Increasingly in songs, poems, articles, and political tracts he promoted the cause of Breton identity. He had a deep, powerful, rough-edged voice and a declamatory style that many find captivating, others tiresome. He said he felt that a concert was a success only if, afterwards, in the course of a long night of drinking with fans, he succeeded in converting at least one of them into a fervent Breton nationalist.
He even published a periodical, with Xavier Grall, for a couple of years entitled The Breton Nation. All this activity led to him being banned from the airwaves by a State fearful of Brittany developing a terrorist network like ETA or the IRA. In fact Basque terrorists were provided with safe houses, but Glenmor never espoused violence, and Breton insurgence never went beyond blowing up the radio masts on the Monts d’Arrée.
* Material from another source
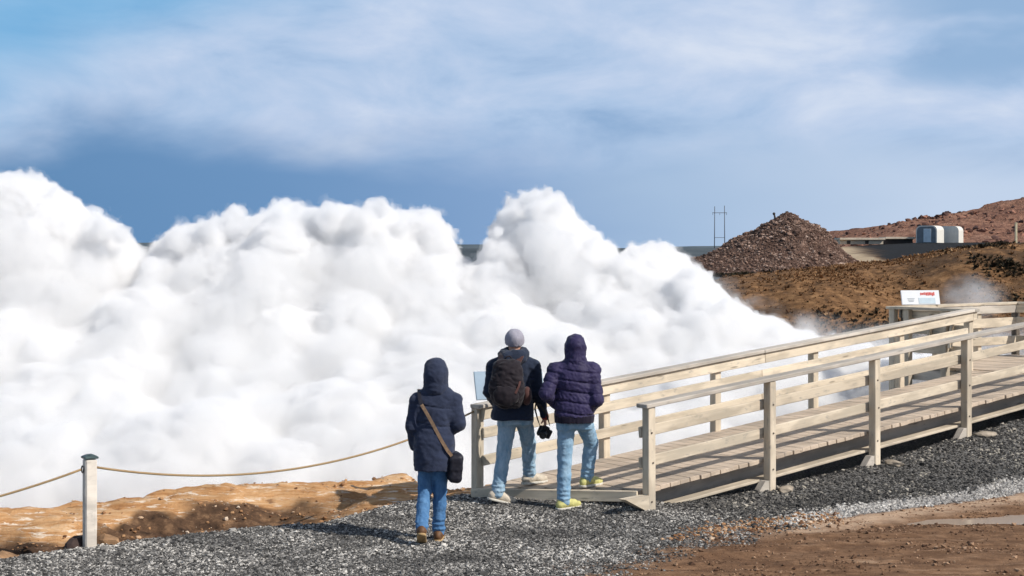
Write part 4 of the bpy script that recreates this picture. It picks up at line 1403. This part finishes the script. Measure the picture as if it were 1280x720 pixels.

Predictably, when he bought a secluded manor house near Mellionnec, he alienated many of his supporters who accused him of profiting from the misery of his people. Others pointed out that the price would not have bought a studio flat in Paris. Further disenchantment followed as he sang and wrote more and more in French. He argued that to further the cause one had to use the language of the enemy, but that enemy was France not the French, by which he meant, presumably, a repressive centralising state.
Photos taken in his later years show him looking very much the celtic bard with long hair, wispy beard and penetrating eyes. He died in 1996 and was buried in the village of his birth. Thousands joined the funeral procession in a sea of black and white flags. On the simple headstone is written “et voici bien ma terre, la vallée de mes amours” (and here truly is my land, the valley of my loves).
Those who fell under the spell of Glenmor say that before him Brittany was considered a poor, backward place of superstition and strange customs, removed from the mainstream of French life, and that people felt ashamed to own up to their regional identity. After him, to be Breton born and bred became a source of pride. It is certainly true that any visitor to Brittany is soon aware of the vitality of the traditional music and dance scene and the reverence for the patrimoine of chapels and holy wells, the restored stone houses and the smartened-up villages, even while there are still pockets of deprivation and decay. At least some of this revival must originate in the life and work of Glenmor.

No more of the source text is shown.